The Sunday closure, announced only last Wednesday to volunteers of the Friends of Magee Marsh, was not announced publicly by the wildlife division, though it routinely does announce everything from banding of bald eagles to stockings of steelhead trout.

The state also annually announces well in advance each fall the dates when the access road to the lakefront marshes and the famed Bird Trail at Magee will be closed to accommodate the waterfowl hunting season, or when various marsh units can be viewed and bid for wintertime trapping of pesky muskrats and other furbearers.

So the Sunday closure of the Bird Center is no small cause of irritation among volunteers, according to Steve Secord, a volunteer since 1993 and member of the Friends since its founding about 12 years ago.

"We just got the [official] letter Saturday," said Secord. "I took offense to [the Sunday closure]. Where am I a liability?" He said that volunteers suddenly feel that they cannot be trusted and need staff oversight.

Nonetheless, asserted John Daugherty, manager of Ohio Wildlife District 2, "We need to have a division person present to manage a state facility."

In turn, because the division lacks the manpower to staff the Bird Center seven days, the Sunday closure is being tried.

Daugherty said that District 2 just recently assumed management responsibility for Magee, following the retirement of Mark Shieldcastle, who was wetlands project leader in the research unit at Magee, known administratively as Crane Creek Wildlife Research Station. As such the station answered

directly to Columbus.

In looking at oversight of the Bird Center, it was decided by District 2 that a division staff member should be on the premises during hours of public operation of the center.

"That's probably the way we should always have done it," Daugherty stated.

He acknowledged that District 2 will take a further look at the use of the center by visitors with an eye to adjusting hours of operation, perhaps including closure on some other day. But, "we don't have the people to man it seven days a week and we'll see how it goes."

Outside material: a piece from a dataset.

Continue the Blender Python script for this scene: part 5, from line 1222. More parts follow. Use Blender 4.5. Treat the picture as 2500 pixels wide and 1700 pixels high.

Secord questions why the closing was done with so little advance notice and at least was not phased in "so people could have time to adjust to it." The volunteers managed well for 16 years, he noted. "It was not costing taxpayers a nickel for them to come in and maintain a Sunday opening."

Should a volunteer have encountered any problems - anything from vandalism to theft - it would have been a simple matter to call the Ottawa County sheriff's office, he said.

From an economic standpoint, the Bird Center essentially was built and maintained by hunting and fishing license money and related funds and has not been part of the state's general revenue fund and budget woes, Secord pointed out. The same goes for Magee and its noted wetlands.

He noted that as the spring birding season winds down and birder visits taper off, duck hunters will begin trickling in seeking information of the fall seasons, among other visitors. "On Sundays there's not going to be somebody to tell them anything."